Not All Debt is Created Equal: Help A Reader

Debt can be crippling, painful, and downright scary to have. Everyday of the 29 months I worked to pay off my debt after college I felt like I had a huge weight on my shoulders. After I paid off my student and car loans I was so glad to be free! Now that I again have debt and share the responsibility of my wife’s student loans, they are an ever-present grey cloud above our heads. That being said, we both know that it could be a lot worse.

We could have graduated college with much more debt. I could have accumulated student loans while getting my MBA instead of paying it off as I went. I could have delayed paying off my loans and lived a much more luxurious lifestyle for a few years. We could have racked up thousands of dollars in high interest credit card debt instead of staying frugal. We could have bought a house and be upside down in our mortgage. Our wedding could have put us deep in debt. The list goes on and on.

While we consider ourselves to be very fortunate that we have both been raised to be relatively frugal, I know there are others that struggle to make ends meet even when they are trying really hard to do so.

Help a Reader

I recently got a question from a friend and reader of Pocket Changed about taking out additional student loans to pay off some credit card debt. While at first I was a bit surprised at the approach (I would fear that credit card debt could easily just accumulate again), the more I thought about it, the more sense it started to make.

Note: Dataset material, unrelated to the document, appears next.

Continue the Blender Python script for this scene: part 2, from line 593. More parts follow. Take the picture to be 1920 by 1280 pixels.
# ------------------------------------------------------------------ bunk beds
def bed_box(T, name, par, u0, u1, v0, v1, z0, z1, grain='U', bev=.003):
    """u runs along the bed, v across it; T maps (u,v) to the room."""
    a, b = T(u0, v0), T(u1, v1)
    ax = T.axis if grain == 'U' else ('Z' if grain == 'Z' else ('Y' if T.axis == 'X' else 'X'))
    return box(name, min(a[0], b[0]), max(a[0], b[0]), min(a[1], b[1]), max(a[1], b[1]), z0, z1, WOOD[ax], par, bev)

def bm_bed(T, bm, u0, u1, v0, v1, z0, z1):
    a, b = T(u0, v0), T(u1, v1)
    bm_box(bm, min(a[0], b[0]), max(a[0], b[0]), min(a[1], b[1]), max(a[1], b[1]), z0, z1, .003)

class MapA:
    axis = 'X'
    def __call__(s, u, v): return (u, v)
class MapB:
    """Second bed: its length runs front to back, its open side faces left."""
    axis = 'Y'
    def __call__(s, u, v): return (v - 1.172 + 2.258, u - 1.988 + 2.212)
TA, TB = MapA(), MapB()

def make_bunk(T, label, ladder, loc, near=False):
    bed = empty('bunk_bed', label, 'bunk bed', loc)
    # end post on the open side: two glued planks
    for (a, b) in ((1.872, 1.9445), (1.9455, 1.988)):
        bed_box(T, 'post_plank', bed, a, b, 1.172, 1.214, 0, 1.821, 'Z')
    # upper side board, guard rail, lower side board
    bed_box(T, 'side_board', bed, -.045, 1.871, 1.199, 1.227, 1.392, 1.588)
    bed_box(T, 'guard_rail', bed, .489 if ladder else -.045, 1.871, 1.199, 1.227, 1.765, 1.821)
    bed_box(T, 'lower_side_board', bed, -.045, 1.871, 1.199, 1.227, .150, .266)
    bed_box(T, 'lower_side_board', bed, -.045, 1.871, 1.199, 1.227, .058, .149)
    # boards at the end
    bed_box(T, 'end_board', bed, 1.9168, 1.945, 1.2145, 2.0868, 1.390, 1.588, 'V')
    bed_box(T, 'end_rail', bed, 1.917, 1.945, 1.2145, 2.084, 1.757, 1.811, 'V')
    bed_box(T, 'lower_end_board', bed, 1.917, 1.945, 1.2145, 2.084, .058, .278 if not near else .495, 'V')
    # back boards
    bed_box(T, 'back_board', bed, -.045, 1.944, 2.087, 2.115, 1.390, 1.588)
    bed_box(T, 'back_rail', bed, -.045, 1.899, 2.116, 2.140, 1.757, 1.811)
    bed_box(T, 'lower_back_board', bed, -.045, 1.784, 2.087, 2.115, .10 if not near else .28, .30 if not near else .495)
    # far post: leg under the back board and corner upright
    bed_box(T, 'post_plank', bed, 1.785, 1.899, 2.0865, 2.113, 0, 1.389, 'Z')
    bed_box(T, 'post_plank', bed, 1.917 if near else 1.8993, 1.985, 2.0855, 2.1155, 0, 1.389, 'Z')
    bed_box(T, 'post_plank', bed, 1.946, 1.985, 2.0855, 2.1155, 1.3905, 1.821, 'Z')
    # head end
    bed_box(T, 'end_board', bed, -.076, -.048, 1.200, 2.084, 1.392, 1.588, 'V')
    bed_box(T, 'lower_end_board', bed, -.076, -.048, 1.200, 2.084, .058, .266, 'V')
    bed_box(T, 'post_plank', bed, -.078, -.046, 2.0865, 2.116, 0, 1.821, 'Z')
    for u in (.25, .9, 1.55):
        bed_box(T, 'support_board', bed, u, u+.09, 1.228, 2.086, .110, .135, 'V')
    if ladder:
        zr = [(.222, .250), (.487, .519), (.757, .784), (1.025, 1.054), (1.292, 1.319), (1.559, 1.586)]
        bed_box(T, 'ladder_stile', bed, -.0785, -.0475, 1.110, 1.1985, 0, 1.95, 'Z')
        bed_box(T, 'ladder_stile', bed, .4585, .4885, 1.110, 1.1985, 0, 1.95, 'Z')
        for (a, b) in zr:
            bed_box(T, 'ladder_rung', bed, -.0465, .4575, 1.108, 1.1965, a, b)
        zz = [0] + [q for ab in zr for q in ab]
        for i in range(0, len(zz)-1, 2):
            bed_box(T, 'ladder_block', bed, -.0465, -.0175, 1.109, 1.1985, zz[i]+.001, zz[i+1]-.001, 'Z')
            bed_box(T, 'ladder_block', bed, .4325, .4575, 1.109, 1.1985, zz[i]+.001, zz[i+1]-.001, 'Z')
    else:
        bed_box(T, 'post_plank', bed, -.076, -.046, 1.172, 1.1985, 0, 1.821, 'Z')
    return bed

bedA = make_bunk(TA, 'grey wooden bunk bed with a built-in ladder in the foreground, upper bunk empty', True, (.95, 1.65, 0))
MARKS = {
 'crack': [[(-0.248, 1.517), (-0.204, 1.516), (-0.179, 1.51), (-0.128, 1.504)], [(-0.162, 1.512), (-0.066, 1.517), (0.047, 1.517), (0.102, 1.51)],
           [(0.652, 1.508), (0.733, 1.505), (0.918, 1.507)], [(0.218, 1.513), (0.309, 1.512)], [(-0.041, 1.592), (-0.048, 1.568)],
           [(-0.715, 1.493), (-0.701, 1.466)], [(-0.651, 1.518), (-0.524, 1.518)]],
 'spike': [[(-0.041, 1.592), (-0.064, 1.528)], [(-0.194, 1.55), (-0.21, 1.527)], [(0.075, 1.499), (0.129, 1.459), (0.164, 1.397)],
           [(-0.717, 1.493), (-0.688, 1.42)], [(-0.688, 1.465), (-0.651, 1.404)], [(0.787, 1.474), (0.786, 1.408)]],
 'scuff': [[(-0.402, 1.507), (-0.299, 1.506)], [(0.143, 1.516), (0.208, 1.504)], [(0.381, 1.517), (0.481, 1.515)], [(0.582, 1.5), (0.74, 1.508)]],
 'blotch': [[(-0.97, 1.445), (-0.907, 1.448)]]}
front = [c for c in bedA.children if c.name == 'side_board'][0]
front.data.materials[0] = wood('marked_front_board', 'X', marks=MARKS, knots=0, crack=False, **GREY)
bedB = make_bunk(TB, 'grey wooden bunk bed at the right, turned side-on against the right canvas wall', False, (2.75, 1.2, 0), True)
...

If her credit card debt is $5,000 and the interest rate is 16.9%, she is paying $70.83 in interest each month to start. It would take her 271 months (22.5 years!) of paying the minimum to pay it off and in that time she would pay $6,524.21 in interest.

If she instead takes out a student loan at 6% and slowly pays off the credit card amount, the interest would be reduced to $25.00 per month to start. It would then take 242 months of paying the minimum and $2,219.46 in additional interest to pay it off.

I know which option I would rather choose. With this tactic I have a few caveats though.

- I would highly recommend that the credit card not be used again until the amount you transferred into a loan is fully paid off. You have to turn off the debt faucet. - Pay more than the minimums whenever possible. EVERY extra payment helps in the long term to reduce the amount of interest you would pay. Use a “true cost of paying the minimums” debt calculator to see the difference.

So, what would you do in this situation? Would you take out more loans at a lower interest rate to pay off a credit card balance?